Pode-se falar agora de um amor ágape: um reencontro da paixão, mas não no sentido
de Eros; é a paixão de Cristo, dos mártires; um amor louco que não é dos amantes, mas da
cruz. (SPONVILLE, 1995, p.295) A esse amor podemos denominá-lo de doação. E é
interessante observar que fala Sponville fala de um Deus da cruz: um Deus que morre na cruz
para salvar a humanidade. Então não se está falando de um Deus todo poderoso, um Deus
absoluto; mas um Deus que morre, e morre numa cruz. Nisto está à humildade, a doação de
Si. Esse amor acontece também entre os seres humanos? Certamente. Existem pais, mães que
dão a vida por seus filhos. “Por quê? – questiona-se Sponville. – Por amor: para deixar mais
lugar, mais poder, mais liberdade a seus filhos, [...] para não os impedir de existir, para não os
esmagar com sua presença, sua potência seu amor” (SPONVILLE, 1995, p.295). Também
pessoas como Gandhi, Dom Romero, Martin Luther King entre outros. São pessoas que
doaram suas vidas em benefício do outro. Por amor enfrentaram desafios para que os outros
fossem mais livres, tivessem seus direitos respeitados.

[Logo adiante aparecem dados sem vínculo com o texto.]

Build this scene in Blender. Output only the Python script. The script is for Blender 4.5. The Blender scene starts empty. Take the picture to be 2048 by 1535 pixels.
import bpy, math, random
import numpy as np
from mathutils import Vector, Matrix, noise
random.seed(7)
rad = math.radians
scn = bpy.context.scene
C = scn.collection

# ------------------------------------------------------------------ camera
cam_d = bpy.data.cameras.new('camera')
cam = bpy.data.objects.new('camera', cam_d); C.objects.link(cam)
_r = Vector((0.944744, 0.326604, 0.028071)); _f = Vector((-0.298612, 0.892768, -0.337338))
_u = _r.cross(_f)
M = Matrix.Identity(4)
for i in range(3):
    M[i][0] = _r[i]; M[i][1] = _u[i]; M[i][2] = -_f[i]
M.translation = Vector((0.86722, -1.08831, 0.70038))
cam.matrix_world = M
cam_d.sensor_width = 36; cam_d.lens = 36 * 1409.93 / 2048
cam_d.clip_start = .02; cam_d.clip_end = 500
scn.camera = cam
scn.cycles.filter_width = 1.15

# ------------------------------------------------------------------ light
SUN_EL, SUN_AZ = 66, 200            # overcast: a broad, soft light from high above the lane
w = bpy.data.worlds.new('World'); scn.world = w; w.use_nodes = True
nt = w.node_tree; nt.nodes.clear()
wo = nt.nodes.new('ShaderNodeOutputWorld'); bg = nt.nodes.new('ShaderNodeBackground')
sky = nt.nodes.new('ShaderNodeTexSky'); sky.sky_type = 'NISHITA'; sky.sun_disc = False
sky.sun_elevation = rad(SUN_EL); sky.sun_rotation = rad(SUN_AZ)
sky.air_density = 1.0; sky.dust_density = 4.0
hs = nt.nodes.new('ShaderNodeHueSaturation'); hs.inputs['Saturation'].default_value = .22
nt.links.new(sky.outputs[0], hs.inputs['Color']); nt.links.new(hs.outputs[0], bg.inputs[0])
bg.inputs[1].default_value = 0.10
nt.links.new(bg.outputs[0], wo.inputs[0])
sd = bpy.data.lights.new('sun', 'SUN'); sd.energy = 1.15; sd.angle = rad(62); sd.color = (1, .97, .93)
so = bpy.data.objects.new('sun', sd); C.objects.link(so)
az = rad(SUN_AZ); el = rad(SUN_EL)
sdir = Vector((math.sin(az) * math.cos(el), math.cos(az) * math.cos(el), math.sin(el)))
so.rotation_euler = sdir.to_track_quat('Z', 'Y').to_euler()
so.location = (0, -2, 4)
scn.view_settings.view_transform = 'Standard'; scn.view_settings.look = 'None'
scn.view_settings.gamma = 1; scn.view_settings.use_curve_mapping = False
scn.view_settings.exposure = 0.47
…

Essa é a ideia de um amor desinteressado, diz Sponville. Um amor que não carece
mais de nada, pois ele basta a si mesmo. Um amor que não é falta, nem depende do amor do
outro para existir. Não é eros nem philia, mas é ágape, que se esquece de si mesmo e se doa
pelo outro:
Não mais a falta, a paixão, a cobiça (eros), não mais a potência alegre e
expansiva, a afirmação comum de uma existência reciprocamente
aumentada, o amor a si mesmo duplicado pelo ao outro (philia), mas a
retirada, mas a doçura, mas a delicadeza de existir menos, de se afirmar
menos, de se estender menos, mas a autolimitação de seu poder, de sua
força, de seu ser, mas o esquecimento de si, o sacrifício de seu prazer, de seu
bem estar, ou de seus interesses, o amor que não falta nada mas que, nem por
isso é cheio de si [...] (SPONVILEE, 1995, p.298).